Raymond Robertson, in his speech to which I referred in the Scotsman of 12th December last year, laid great emphasis on the whole question of parental choice. Raymond Robertson referred to parental choice in the context of the assisted places scheme, not in the context of this scheme. We are not debating, and the Bill has nothing to do with, the assisted places scheme. But there is not even parental choice; there is school choice. If the school decides not to take the pupil, the school does not take the pupil. That is not parental choice.

I shall put forward a proposal to the Minister, because we will not be voting on this today. We shall come back to this on Report. If the Minister is interested in introducing real parental choice, I invite him to come back on Report with an amendment to Clause 23, which says that the parents go and collect the vouchers, not have them sent to them. That is real parental choice: the parents right at the beginning can choose whether or not they want to go and collect the voucher. That is real parental choice. But of course the Minister will not do that. The Government will not do it. There is no parental choice. You get the voucher whether you want it or not. It is not enough to say, "Ah, but they have parental choice on how they spend it." Some vouchers, because of the domestic situation, will get lost. There will be all sorts of confusion about what is happening to wee Johnnie's or Mary's nursery education.

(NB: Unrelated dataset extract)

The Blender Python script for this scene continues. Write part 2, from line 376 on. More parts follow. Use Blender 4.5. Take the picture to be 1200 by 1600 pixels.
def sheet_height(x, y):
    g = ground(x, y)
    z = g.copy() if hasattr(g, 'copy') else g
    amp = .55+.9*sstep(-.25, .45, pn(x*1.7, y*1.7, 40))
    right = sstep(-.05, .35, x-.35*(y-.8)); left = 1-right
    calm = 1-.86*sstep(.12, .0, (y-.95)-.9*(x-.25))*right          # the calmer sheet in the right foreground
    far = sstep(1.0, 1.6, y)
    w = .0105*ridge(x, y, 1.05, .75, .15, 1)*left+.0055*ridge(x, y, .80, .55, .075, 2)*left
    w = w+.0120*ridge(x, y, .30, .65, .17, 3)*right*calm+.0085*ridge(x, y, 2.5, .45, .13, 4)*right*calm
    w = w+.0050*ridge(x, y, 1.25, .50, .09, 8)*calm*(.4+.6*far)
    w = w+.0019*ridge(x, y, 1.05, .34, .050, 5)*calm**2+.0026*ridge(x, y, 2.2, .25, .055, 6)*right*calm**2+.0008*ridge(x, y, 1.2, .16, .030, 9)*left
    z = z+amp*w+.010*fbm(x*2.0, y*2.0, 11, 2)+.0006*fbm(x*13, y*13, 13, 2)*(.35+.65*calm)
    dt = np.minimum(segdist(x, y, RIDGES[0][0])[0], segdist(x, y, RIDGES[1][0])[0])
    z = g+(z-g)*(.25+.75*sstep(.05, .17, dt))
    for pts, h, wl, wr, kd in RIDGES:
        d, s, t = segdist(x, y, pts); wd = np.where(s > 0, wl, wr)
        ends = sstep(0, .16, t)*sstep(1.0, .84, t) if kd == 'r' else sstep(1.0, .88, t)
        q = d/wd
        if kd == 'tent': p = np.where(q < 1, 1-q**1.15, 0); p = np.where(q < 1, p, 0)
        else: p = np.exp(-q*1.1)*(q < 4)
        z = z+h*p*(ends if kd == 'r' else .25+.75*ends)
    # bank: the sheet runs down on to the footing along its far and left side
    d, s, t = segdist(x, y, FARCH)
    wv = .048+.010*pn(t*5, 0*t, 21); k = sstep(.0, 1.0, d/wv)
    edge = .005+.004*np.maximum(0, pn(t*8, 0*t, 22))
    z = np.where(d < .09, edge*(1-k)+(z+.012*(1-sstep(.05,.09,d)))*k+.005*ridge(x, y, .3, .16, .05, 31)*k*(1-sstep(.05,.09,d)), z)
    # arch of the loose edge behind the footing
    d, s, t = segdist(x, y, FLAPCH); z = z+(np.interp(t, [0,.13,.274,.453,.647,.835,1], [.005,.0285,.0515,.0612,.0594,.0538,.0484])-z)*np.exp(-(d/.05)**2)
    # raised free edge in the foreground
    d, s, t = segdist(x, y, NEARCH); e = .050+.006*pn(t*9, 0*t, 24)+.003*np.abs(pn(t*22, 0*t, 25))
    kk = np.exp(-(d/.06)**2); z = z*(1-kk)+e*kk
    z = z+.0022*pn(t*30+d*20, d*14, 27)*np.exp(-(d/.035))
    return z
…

That is not my main objection. My main objection is to Clause 23 in Part II of the Bill. This is the part of the Bill that separates both main political parties in Scotland. Certainly, in the United Kingdom as a whole, the whole question of vouchers for nursery education separates the main political parties. I say again and put on record that we will not vote on it here today but we shall come back to it at Report stage. An incoming Labour Government--and this should be absolutely clear--will stop this scheme dead in its tracks. It will not be implemented. That should be absolutely clear.